Born in a rich family from Lille in North of France, Alfred Agache seemed to be destined for taking over the familial textile business, but he quickly lost interest in industry and followed his artistic feeling by studying music.

Keen to discover the world, he started to travel in 1872 for more than one year and visit Europe, Egypt, India and even Japan. During this long trip, and particularly when he saw the Italian Masters, he decided to become a painter. Thereafter, he frequently took inspiration in the richness of these cultures full of art and history that he studied during his initiatory trip.

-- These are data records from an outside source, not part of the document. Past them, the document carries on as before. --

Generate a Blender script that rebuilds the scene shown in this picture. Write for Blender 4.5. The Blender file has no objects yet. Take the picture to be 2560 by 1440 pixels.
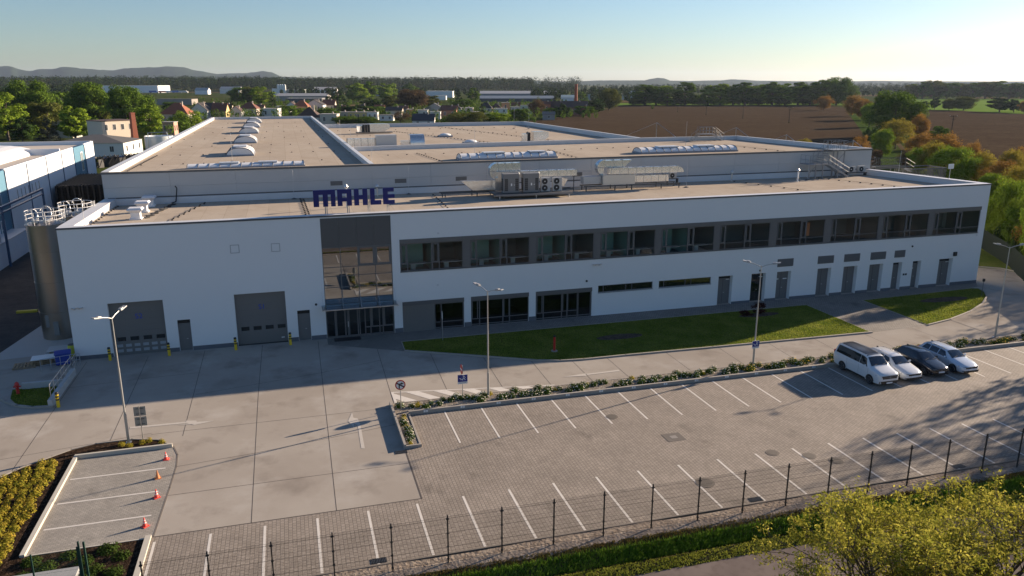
import bpy, math, random
import numpy as np
from mathutils import Vector, Matrix
R = math.radians
scene = bpy.context.scene
COL = scene.collection

# ------------------------------------------------------------------ camera
F_PX, HOR, YAW, CAM_H = 1950.0, 205.0, R(16.04), 22.0
TILT = math.atan((720 - HOR) / F_PX)
cam_d = bpy.data.cameras.new('camera')
cam = bpy.data.objects.new('camera', cam_d); COL.objects.link(cam)
cam.location = (0, 0, CAM_H)
cam.rotation_euler = (math.pi / 2 - TILT, 0, -YAW)
cam_d.sensor_width = 36.0
cam_d.lens = F_PX / 2560 * 36.0
cam_d.clip_start = 0.5
cam_d.clip_end = 40000
scene.camera = cam

# ------------------------------------------------------------------ light
SUN_EL = R(15.5)
SX, SY = 0.9603, 0.2785                       # horizontal direction towards the sun
SUN_AZ = math.atan2(SX, SY)                   # clockwise from +Y
w = bpy.data.worlds.new('World'); scene.world = w; w.use_nodes = True
nt = w.node_tree
bg = nt.nodes['Background']
sky = nt.nodes.new('ShaderNodeTexSky'); sky.sky_type = 'NISHITA'; sky.sun_disc = False
sky.sun_elevation = SUN_EL; sky.sun_rotation = SUN_AZ
sky.altitude = 150; sky.air_density = 1.0; sky.dust_density = 0.4; sky.ozone_density = 3.0
tint = nt.nodes.new('ShaderNodeMix'); tint.data_type = 'RGBA'; tint.blend_type = 'MULTIPLY'; tint.inputs[0].default_value = 1.0
tint.inputs[7].default_value = (0.79, 0.84, 0.93, 1)      # clear, slightly cool evening air
nt.links.new(sky.outputs[0], tint.inputs[6]); nt.links.new(tint.outputs[2], bg.inputs[0]); bg.inputs[1].default_value = 0.059
sd = bpy.data.lights.new('sun', 'SUN'); sun = bpy.data.objects.new('sun', sd); COL.objects.link(sun)
sd.energy = 5.0; sd.angle = R(0.5); sd.color = (1.0, 0.80, 0.60)
dirv = Vector((SX * math.cos(SUN_EL), SY * math.cos(SUN_EL), math.sin(SUN_EL)))
sun.rotation_euler = dirv.to_track_quat('Z', 'Y').to_euler()
sun.location = (60, 40, 60)
scene.view_settings.view_transform = 'Standard'
scene.view_settings.look = 'None'
scene.view_settings.exposure = 1.27
scene.view_settings.gamma = 1.0
scene.render.engine = 'CYCLES'
scene.cycles.max_bounces = 6
scene.cycles.volume_bounces = 0

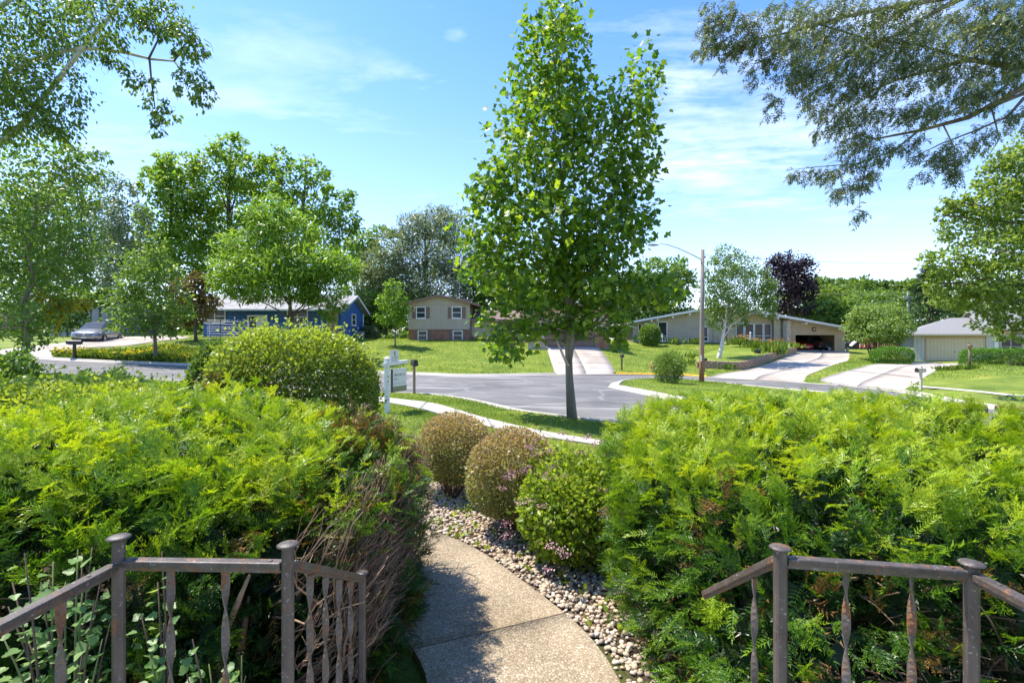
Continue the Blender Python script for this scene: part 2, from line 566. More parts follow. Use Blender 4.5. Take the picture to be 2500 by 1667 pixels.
soil = ramp(t, noise(t, geo.outputs['Position'], 25, 6, .7), [(0.3, (.030, .020, .012)), (0.7, (.12, .085, .055))])
at = N(t, 'ShaderNodeAttribute'); at.attribute_name = 'soil'
t.links.new(mixc(t, at.outputs['Fac'], gc, soil), b.inputs['Base Color'])
bp = N(t, 'ShaderNodeBump'); val(bp, Strength=0.9, Distance=0.05)
t.links.new(noise(t, geo.outputs['Position'], 22, 6, .75), bp.inputs['Height'])
t.links.new(bp.outputs[0], b.inputs['Normal'])

# terrace held by the block wall in front of the ranch house
wall_line_px = [(1699, 897.5), (1740, 899.5), (1785, 902), (1815, 902.5), (1850, 893), (1885, 880), (1922, 867.5), (1934, 864.5), (1946, 863)]
wall_line = resample(smooth_line([G(*p) for p in wall_line_px], 60), 60)
terr_poly = np.r_[wall_line, [G(1925, 850), G(1880, 842), G(1760, 848), G(1700, 868), G(1690, 880), G(1690, 893)]]
def terrace(x, y):
    d = sdf(terr_poly, x, y)
    p = wall_line
    dd = np.min(np.hypot(np.asarray(x)[..., None] - p[:, 0], np.asarray(y)[..., None] - p[:, 1]), -1)
    return np.where(d < -0.22, 0.62 * (1 - sst(0.5, 8, dd)), 0)

def drop(x, y):
    dr = np.maximum(sdf(road_poly, x, y), -sdf(isl, x, y))
    z = -0.17 * (1 - sst(0.10, 0.16, dr))
    for p in drive_polys:
        z = np.minimum(z, -0.12 * (1 - sst(-0.25, -0.05, sdf(p, x, y))))
    return z
gx = np.r_[-420, -250, -150, -100, -75, -60, -52, np.arange(-46, -10, 0.4), np.arange(-10, 46, 0.2), np.arange(46, 56, 1), 62, 75, 100, 150, 250, 420]
gy = np.r_[-60, -30, -15, -8, -4, np.arange(-2, 8, 0.25), np.arange(8, 56, 0.2), np.arange(56, 62, 0.5), np.arange(62, 80, 2), 90, 110, 150, 220, 320, 520]
XX, YY = np.meshgrid(gx, gy)
ZZ = H(XX, YY)
core = (XX > -75) & (XX < 62) & (YY > -10) & (YY < 70)
dz = np.zeros_like(ZZ)
dz[core] = drop(XX[core], YY[core]) + np.where(YY[core] > 36, terrace(XX[core], YY[core]), 0)
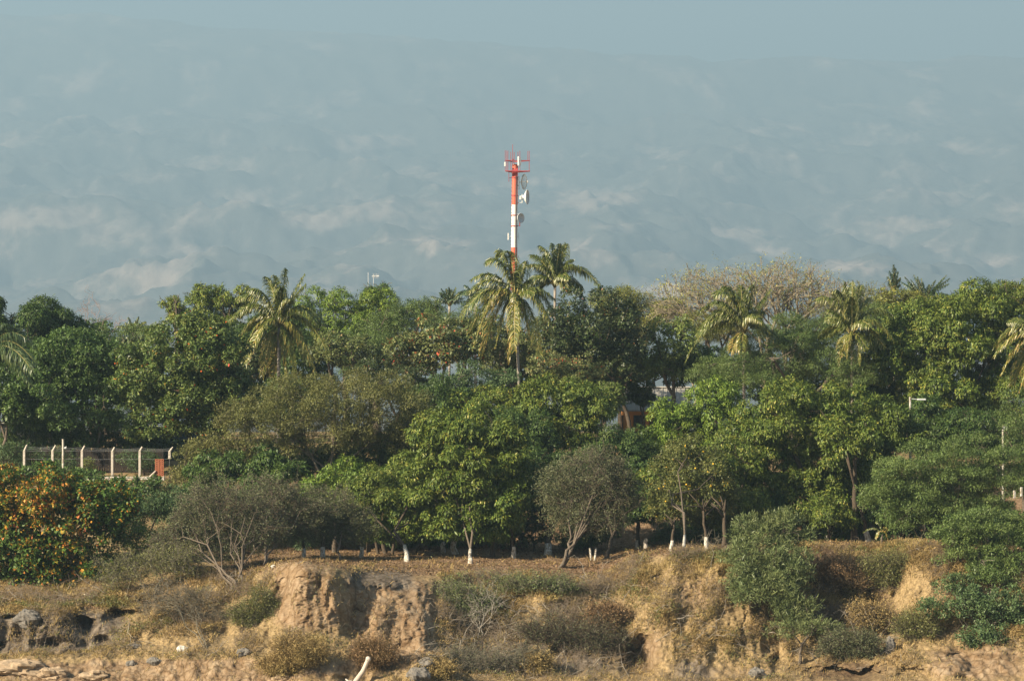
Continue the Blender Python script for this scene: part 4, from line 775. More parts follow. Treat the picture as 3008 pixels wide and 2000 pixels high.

Since his return in 1874, Alfred Agache joined the Academic School of Lille, where he followed painting class under Henri-Eugène Pluchart and Alphonse Colas. As a talented student, he exhibited the following year at the Salon of French Artists, showing a lanscape of his native region, genre that he quickly abandonned. The young painter prefered portait, and especially feminine figures.

Later he exhibited young ladies portraits at the Salon of French Artists, in dark and mysterious atmosphere that he enriched with symbols from allegorical category. These paintings were a resounding success near the public and also near his masters. Alfred Agache received honours and rewards. He was decorated by a silver medal in 1889 and then by a gold one during the 1893’s World’s Columbian Exhibition in Chicago where he has sent two paintings Vanity and The Annunciation.

The Annunciation had been decorated once more by a gold medal during the 1900’s Universal Exhibition.

Agache was a faithful exhibitor at the Salon of the National Society of Fine Arts of wich he was one of the founders. In 1892 he entered the Museum of Lille’s Committee for painting and became the curator of Lille’s Museums in 1894 before he resigned at the end of 1895 for lack of means. He gained the Legion of Honour in 1895.

The talent and the originality that come from his works show us a quite unusual artist. His painting emits softness and strength combined that makes him close to the symbolist movement. By mythological and religious themes, he explored the great themes of Symbolism, because he prefered his painting to be addressed directly to imagination and mind.